Lesson learned in school pickup line
Published 11:59 pm Tuesday, October 16, 2018
By DANIEL SUTTER
Our school district does not provide school bus service, so parents must get our children to and from school each day. Waiting in line to pick up our children provides a first-hand lesson about an important category of economic contests.
Troy Elementary School dismisses students at 3 p.m. I always want to be one of the first parents in line when I pick up my son. Chuck then gets perhaps an extra ten minutes at home. And I show him that he is important enough to me that I will make time to be first in line.
Only try as I might, I have not yet this year gotten close to the front of the line. Even arriving 30 minutes early is not enough. The people of Troy love our children very much, which makes Troy a great place to live. We also seem to have very flexible schedules.
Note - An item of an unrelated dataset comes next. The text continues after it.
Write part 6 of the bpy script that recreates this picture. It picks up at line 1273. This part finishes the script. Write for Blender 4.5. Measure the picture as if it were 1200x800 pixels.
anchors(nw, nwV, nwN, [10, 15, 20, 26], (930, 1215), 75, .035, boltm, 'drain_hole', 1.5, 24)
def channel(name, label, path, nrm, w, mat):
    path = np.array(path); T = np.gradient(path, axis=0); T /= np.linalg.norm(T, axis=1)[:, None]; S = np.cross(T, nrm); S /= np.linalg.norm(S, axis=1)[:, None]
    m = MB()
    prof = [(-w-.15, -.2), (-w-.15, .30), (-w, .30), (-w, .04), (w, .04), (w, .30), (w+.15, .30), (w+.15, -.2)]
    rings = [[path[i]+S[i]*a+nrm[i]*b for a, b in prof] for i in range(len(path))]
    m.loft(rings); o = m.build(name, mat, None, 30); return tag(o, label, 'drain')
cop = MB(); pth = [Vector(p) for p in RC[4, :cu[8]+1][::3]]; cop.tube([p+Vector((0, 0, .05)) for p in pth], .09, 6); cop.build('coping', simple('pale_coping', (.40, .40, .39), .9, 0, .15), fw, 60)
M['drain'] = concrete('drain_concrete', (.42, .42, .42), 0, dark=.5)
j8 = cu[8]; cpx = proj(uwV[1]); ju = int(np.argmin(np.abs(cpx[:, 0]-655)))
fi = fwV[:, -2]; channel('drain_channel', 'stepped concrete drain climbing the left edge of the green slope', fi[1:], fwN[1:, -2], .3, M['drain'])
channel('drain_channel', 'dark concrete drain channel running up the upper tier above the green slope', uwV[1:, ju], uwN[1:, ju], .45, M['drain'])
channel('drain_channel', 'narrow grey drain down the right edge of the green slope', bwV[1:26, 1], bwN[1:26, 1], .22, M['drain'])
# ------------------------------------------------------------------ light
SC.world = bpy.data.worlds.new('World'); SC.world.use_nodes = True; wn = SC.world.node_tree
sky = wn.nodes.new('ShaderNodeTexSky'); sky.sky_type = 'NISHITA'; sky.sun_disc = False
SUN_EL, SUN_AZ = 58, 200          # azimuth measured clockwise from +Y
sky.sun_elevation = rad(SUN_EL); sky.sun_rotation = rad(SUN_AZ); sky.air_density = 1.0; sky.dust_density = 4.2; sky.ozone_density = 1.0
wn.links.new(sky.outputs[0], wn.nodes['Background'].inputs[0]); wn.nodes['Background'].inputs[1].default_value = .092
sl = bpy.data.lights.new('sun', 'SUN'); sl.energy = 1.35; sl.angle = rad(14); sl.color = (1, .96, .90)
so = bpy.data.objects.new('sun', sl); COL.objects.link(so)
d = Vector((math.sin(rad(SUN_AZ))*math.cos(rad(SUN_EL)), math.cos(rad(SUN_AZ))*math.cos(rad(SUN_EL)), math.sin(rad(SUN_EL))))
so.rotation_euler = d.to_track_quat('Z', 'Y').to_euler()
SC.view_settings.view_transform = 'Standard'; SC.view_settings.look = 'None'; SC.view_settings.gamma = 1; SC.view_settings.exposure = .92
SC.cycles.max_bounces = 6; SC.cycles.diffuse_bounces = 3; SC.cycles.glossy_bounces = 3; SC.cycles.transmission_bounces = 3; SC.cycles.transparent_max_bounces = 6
As a group, we parents face a reality: only one person will be first in the pickup line. The line is an example of what economist Robert Frank labeled positional goods – where we care about our position relative to others. The pursuit of positional goods can be wasteful.
Life features many positional goods. Black Friday, the day after Thanksgiving, is traditionally the biggest shopping day of the year. Some people line up well in advance of the store openings to show that they are the most serious shoppers. At the college I went to, students had a tradition of camping out in advance of hockey season tickets going on sale. The first students in line were the most serious supporters of the team.
Positional goods can involve other forms of competition. Neighbors sometimes engage in positional contests to put up the most amazing Christmas light and decoration displays. The costs include the decorations and higher electricity bills. Having the newest, latest, and shiniest computer, big screen TV, or car is a positional contest as well.
Competition in positional contests uses scarce resources just trying to move ahead of others when in the aggregate this isn’t possible. Even if parents waited all day in line after dropping off our children, only one would be at the front of the pickup line. Everyone engaged in a positional contest might agree that we would be better off spending less time and money.
And yet our incentives work against us here. If all other Troy Elementary School parents arrived at 2:55 p.m., I would show up at 2:50 p.m. Economist Thomas Schelling explained how sometimes people might choose to have someone limit our freedom to compete. Government can perform this role, or associations which can enforce rules on their members.
Two factors complicate limiting competition. First, competition may also improve contest quality. Consider high school football. Winning has a positional element – only one team can win the state title in each class each year. Extra practices, voluntary off-season workouts, and attending college camps may be seen as providing only a relative advantage. Yet this might also increase the quality of play, benefitting fans, coaches, and the players. A pure positional contest has no element of quality.
Beyond this, working hard in pursuit of our goals is an important part of life. The players may enjoy working hard together during the offseason and may be building life-long friendships. The freedom to outwork others is an integral to America’s opportunity society.
To see this, imagine if students were not allowed to prepare for the SAT exam. An SAT score affects college admissions and scholarships; it matters for life. Aptitude tests do have a positional element. All students spending $1,000 on prep classes may not change their percentile rankings. Yet being denied the freedom to study hard and improve one’s performance seems profoundly unfair.
We need to be aware of positional contests, of the times in life where we simply are trying to get ahead of others. We may want to accept limits on such contests to curb wasteful competition. But we also need to remember that the freedom to work and create opportunities for ourselves is a crucial part of life.
Daniel Sutter is the Charles G. Koch Professor of Economics with the Manuel H. Johnson Center for Political Economy at Troy University and host of Econversations on TrojanVision. The opinions expressed in this column are the author’s and do not necessarily reflect the views of Troy University.